**** Material shown ****

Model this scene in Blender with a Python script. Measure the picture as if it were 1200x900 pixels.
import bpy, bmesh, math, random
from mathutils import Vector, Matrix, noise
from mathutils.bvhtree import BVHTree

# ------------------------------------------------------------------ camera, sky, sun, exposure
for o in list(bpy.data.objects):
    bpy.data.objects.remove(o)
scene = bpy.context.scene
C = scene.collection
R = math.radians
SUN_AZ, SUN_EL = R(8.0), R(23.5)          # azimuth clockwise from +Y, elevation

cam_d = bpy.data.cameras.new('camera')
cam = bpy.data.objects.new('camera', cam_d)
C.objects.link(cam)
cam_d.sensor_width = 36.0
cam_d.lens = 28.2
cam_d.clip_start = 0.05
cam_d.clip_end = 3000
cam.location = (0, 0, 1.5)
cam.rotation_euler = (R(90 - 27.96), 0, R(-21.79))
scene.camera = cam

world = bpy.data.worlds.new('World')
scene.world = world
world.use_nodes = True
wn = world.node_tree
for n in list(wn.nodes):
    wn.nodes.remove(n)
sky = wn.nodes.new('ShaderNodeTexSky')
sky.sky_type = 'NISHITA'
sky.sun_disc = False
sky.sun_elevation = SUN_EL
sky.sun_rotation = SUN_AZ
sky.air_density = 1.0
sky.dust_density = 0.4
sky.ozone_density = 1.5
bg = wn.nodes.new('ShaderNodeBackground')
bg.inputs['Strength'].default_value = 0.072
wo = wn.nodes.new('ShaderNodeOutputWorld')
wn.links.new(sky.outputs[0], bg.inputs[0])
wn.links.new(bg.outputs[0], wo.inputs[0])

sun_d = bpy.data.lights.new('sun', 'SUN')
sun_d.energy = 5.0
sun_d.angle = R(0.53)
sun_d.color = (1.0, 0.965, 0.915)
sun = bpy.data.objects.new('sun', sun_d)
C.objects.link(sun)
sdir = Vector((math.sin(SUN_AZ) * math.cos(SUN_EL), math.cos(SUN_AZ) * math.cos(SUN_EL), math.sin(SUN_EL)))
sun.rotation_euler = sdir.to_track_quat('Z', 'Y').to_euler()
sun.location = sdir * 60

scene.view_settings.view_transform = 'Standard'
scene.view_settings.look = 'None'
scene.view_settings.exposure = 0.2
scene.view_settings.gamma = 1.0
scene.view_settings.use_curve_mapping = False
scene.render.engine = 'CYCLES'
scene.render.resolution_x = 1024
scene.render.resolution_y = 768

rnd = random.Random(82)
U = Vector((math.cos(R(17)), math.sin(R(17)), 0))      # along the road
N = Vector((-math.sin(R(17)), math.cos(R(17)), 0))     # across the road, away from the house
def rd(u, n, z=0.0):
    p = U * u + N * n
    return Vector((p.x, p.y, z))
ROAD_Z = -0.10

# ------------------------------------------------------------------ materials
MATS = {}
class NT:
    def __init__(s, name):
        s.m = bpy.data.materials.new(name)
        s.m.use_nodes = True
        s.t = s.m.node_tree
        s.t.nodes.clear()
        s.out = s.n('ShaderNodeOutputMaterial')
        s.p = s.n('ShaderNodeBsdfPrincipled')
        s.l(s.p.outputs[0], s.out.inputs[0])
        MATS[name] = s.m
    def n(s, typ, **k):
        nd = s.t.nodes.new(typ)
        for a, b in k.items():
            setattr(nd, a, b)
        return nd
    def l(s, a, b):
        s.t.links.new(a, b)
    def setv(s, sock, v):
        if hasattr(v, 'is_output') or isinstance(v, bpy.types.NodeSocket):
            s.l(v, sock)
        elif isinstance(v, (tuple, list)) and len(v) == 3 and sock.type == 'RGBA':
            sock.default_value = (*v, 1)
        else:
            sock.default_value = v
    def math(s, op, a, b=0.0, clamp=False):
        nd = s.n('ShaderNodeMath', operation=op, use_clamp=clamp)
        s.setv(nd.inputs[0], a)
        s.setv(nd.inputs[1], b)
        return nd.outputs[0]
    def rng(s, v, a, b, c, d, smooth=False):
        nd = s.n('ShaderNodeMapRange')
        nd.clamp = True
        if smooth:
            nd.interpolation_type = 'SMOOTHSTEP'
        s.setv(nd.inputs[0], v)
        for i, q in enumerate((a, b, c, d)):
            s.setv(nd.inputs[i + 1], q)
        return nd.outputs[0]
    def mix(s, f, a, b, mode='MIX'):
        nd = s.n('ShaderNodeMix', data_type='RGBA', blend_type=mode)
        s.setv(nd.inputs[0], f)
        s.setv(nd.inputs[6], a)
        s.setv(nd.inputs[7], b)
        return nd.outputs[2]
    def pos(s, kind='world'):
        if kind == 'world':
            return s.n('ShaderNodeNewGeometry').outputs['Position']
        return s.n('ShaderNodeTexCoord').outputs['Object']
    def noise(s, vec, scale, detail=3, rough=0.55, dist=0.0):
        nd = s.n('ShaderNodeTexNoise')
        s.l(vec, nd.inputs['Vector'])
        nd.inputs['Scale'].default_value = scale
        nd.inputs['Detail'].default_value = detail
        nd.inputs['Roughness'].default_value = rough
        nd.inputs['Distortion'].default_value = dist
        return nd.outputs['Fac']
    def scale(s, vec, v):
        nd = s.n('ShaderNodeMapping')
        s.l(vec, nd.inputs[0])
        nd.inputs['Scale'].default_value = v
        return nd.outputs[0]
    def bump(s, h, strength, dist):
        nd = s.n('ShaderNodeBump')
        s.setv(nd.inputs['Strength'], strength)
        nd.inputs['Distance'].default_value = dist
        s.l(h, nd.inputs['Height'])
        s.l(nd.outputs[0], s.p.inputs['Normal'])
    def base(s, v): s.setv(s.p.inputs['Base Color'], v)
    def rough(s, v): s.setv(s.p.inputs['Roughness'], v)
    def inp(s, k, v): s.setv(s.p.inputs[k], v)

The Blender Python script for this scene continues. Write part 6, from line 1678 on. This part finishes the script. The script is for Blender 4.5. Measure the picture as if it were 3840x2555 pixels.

****

Quote verbatim the opening lines of the listing above, ending with the line where "wn.links.new(bg.outputs[0], wo.inputs[0])" appears; include both endpoints and nothing more.

[Full response]
Model this scene in Blender with a Python script. Measure the picture as if it were 1200x900 pixels.
import bpy, bmesh, math, random
from mathutils import Vector, Matrix, noise
from mathutils.bvhtree import BVHTree

# ------------------------------------------------------------------ camera, sky, sun, exposure
for o in list(bpy.data.objects):
    bpy.data.objects.remove(o)
scene = bpy.context.scene
C = scene.collection
R = math.radians
SUN_AZ, SUN_EL = R(8.0), R(23.5)          # azimuth clockwise from +Y, elevation

cam_d = bpy.data.cameras.new('camera')
cam = bpy.data.objects.new('camera', cam_d)
C.objects.link(cam)
cam_d.sensor_width = 36.0
cam_d.lens = 28.2
cam_d.clip_start = 0.05
cam_d.clip_end = 3000
cam.location = (0, 0, 1.5)
cam.rotation_euler = (R(90 - 27.96), 0, R(-21.79))
scene.camera = cam

world = bpy.data.worlds.new('World')
scene.world = world
world.use_nodes = True
wn = world.node_tree
for n in list(wn.nodes):
    wn.nodes.remove(n)
sky = wn.nodes.new('ShaderNodeTexSky')
sky.sky_type = 'NISHITA'
sky.sun_disc = False
sky.sun_elevation = SUN_EL
sky.sun_rotation = SUN_AZ
sky.air_density = 1.0
sky.dust_density = 0.4
sky.ozone_density = 1.5
bg = wn.nodes.new('ShaderNodeBackground')
bg.inputs['Strength'].default_value = 0.072
wo = wn.nodes.new('ShaderNodeOutputWorld')
wn.links.new(sky.outputs[0], bg.inputs[0])
wn.links.new(bg.outputs[0], wo.inputs[0])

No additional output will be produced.